Oltre al merito (sistema parlamentare o presidenziale), colpisce il clima di scontro governo-opposizione: nel ’47 la Carta fu varata con un ampio consenso, da De Gasperi a Togliatti, da Nenni a Einaudi; oggi si procede tra gli insulti. Non è un buon viatico. Sul piano europeo, dopo la caduta di Macron, l’Italia sarebbe l’unico paese “presidenzialista”; sulla riforma appare fredda la Lega, ma acconsente per favorire il varo della Legge Calderoli, mentre Forza Italia ha chiesto la riforma della Giustizia. Tre partiti, tre proposte diverse: coincideranno?

Separazione delle carriere dei magistrati.

Su questa proposta del ministro Nordio le opposizioni si dividono: le sinistre (Pd, M5S, Avs) sono fermamente contrarie a un provvedimento che ritengono lesivo dell’autonomia della Magistratura, prevista dalla Costituzione; a favore i Centristi (Calenda e Renzi) che lamentano un potere esorbitante delle toghe. Secondo l’Associazione Nazionale Magistrati il ddl Nordio, contro la rigida divisione tra giudici della Procura e del Tribunale, rappresenta un duro colpo all’autonomia e all’indipendenza del potere giudiziario, con un ruolo esorbitante del Governo.

Il quarto referendum proposto dalla Cgil intende cancellare diverse norme del Job’s Act “per dare a tutti i lavoratori il diritto alla reintegrazione del posto di lavoro nel caso di licenziamento illegittimo, anche nelle imprese con meno di quindici dipendenti, per superare la precarietà dei contratti a termine, per rendere più sicuro il sistema degli appalti”.

L’iniziativa del sindacato di Landini cade in un contesto sociale difficile, in particolare per le continue tragedie sul lavoro: ultima, drammatica, quella di Latina con “l’omicidio” del bracciante agricolo indiano Satnam.

I referendum, per essere validi, dovranno raggiungere la maggioranza assoluta degli elettori; questo richiederà una grande mobilitazione popolare in una fase politica segnata da un crescente astensionismo.

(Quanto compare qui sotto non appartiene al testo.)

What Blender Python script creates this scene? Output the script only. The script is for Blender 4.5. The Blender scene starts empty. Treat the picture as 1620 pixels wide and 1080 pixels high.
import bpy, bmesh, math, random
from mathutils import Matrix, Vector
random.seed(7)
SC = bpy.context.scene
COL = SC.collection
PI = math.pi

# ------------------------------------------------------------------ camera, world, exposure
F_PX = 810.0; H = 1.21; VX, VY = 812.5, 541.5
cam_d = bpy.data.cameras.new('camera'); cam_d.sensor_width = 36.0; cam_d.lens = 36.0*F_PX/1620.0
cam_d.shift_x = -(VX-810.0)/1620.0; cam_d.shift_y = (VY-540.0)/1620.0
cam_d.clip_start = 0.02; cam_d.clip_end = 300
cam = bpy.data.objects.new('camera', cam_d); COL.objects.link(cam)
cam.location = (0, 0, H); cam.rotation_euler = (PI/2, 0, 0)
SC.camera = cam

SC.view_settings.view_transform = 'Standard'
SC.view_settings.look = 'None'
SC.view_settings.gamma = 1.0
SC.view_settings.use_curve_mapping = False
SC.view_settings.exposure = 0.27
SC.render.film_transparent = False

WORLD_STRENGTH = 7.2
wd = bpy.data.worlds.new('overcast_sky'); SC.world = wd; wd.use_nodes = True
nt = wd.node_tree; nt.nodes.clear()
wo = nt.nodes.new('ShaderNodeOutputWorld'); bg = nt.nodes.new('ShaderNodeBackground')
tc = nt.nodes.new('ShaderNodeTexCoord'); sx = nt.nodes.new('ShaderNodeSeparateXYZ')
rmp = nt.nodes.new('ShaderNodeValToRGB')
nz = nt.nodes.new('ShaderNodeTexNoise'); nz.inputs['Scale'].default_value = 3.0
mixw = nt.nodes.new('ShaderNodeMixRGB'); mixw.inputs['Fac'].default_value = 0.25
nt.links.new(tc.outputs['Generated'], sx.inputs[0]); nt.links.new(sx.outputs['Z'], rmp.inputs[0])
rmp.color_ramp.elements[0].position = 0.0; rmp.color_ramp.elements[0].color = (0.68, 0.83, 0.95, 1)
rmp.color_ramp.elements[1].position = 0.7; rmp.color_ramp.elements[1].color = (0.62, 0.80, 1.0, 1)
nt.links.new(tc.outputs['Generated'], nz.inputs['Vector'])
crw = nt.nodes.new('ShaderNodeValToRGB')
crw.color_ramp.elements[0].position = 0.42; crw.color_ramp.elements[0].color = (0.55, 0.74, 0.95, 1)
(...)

Ultimo caso i ballottaggi di domenica scorsa con il 47% di votanti. Nelle cinque città-capoluogo di Regione ha vinto il “campo largo” guidato dal Pd, da Bari a Firenze, da Potenza a Perugia e Campobasso. Già nelle Europee il centrosinistra aveva ottenuto i migliori risultati nelle aree metropolitane (compresa Torino).

Di fronte a esiti non positivi per la maggioranza, il Presidente del Senato, La Russa, ha proposto l’abolizione del sistema elettorale del doppio turno che scoraggerebbe l’elettorato conservatore. Forse l’inquilino di Palazzo Madama dovrebbe interrogarsi sulle priorità dell’opinione pubblica: riforme costituzionali affastellate secondo le richieste delle diverse forze politiche o interventi per un contesto economico-sociale difficile, anche per il permanere delle guerre?